Nightmare on Elm Street

It’s a dreadful night, rainy and dark. Seated in a diner booth, hollow-eyed Dean (Kellan Lutz) rubs his face and asks for more coffee. Ignored, he stands and heads to the kitchen, where a baleful waitress leads him past flaming pans and pigs’ heads in jars. Dean is suitably uneasy. The camera cuts to a low shot, behind him, and a hand appears large and mid-frame, knives-for-fingers slash-slashing.

Yes, it’s the first nightmare scene in the new Nightmare on Elm Street. And yes, it changes up the famous first first nightmare, in Wes Craven’s original: gone is the lithe girl in diaphanous nightie, startled by a bleating sheep. But no matter how tough Dean might act, he’s still the abject victim and Freddy Krueger (here played by Jackie Earle Haley) will kill him. As the scene reaches its bloody climax, the boundaries between Dean’s dream and the diner’s seeming real life collapse: Dean can’t wake up and his girlfriend Kris (Katie Cassidy), utterly horrified, can’t not watch.

This grisly moment sums up the perfect illogic of the Nightmare series. As much as victims protest that their dreams are “not real,” Freddy embodies a grim ideality. In his world, he can appear anywhere, without regard for space and time, forcing victims to see and experience what they fear most. As ever, the kids learn, “If you die in your dream, you die in real life.” As in the 1984 film, this fate is unfair, as the kids are paying for their parents’ crime, the fiery, skin-melting murder of Freddy way back when, the murder he means to avenge again and again. Also as before, the kids have to figure out Freddy’s story, in order to gain control of their own.

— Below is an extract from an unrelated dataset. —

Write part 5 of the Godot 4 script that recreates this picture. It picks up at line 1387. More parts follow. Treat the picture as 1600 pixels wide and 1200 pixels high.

Or, more precisely, Nancy (Rooney Mara) has to figure it out. The contest between the single-minded monster and the smart girl is a plot fixture in slasher movies, one that Craven’s movie helped to put in place. Nancy this time is not just a high school student, but also a worker (she’s a waitress at that diner where Dean dies) and a loner who, as she puts it “doesn’t fit in.” With the help of an almost-boyfriend, Quentin (Kyle Gallner), Nancy discovers how Freddy came to be so illogical and how her mother Gwen (Connie Britton) contributed to that mess, by making her daughter’s memories “repressed.”

Of course Gwen’s efforts are doomed to fail (it’s an obvious question, but you have to wonder why she keeps photos of events she wants to hide from Nancy). But her very purposefulness is unnerving (and perhaps less forgivable than Ronee Blakley’s alcoholic haze), as is her refusal to believe or help Nancy once the girl discovers at least one version of the truth (the film offers several, all of them indicting Gwen and the other Elm Street parents). When Gwen sneaks off to phone another guilty parent with bad news (“Nancy’s starting to remember”), she just looks like a terrible mom, unsympathetic and deserving of a very bad fate of her own.

In the face of such poor parenting, Nancy and Quentin try to save themselves. They investigate online and with actual books, piled up on a table at the local bookshop. They find scary pictures (predictably, Goya’s “Sleep of Reason”) as well as some extra-bonus stay-awake aids (Quentin knows something about ADD meds and adrenalin shots, in addition to the more pedestrian Red Bull and coffee). Their intermittent use of cell phones isn’t exactly logical (though they seem the ideal dream-warriors’ tool, pocket-sized alarm clocks and signaling systems), but understandable (Freddy has to have jurisdiction in their dreams, at least until he doesn’t).

It’s not surprising that Samuel Bayer’s movie cherry-picks images and ideas from Craven’s. It offers up iconic moments — Freddy’s head pushing through the wallpaper over Nancy’s bed or his knifey fingers waving at her crotch in the bathtub — but reconfigures them slightly. So, though Nancy isn’t dragged underwater and called on to struggle mightily against drowning, Quentin is, in a completely other scene. Quentin’s scene doesn’t make much sense (why is he on the swim team and why is he even trying to swim when he hasn’t slept for three days?), but it delivers the film’s clumsy explication for Freddy’s eternal rage. Doesn’t everyone already know this? Why are we watching a pre-burn-make-up Freddy sprint away from a pack of parents and really, why are we pretending any of these parents has even a moment of self-reflection before fully committing to the deed?

The not-very new Nightmare flails like this repeatedly. It’s indebted to the illogic of dreams (as Freddy’s bailiwick), but determinedly dumb about using it. It reaches for references that might have been topical years ago (a classroom full of children telling horror-sex stories their parents might or might not believe), but unable to churn them into plotty intrigue. The end is probably inevitable but not convincing. It gives illogic a bad name.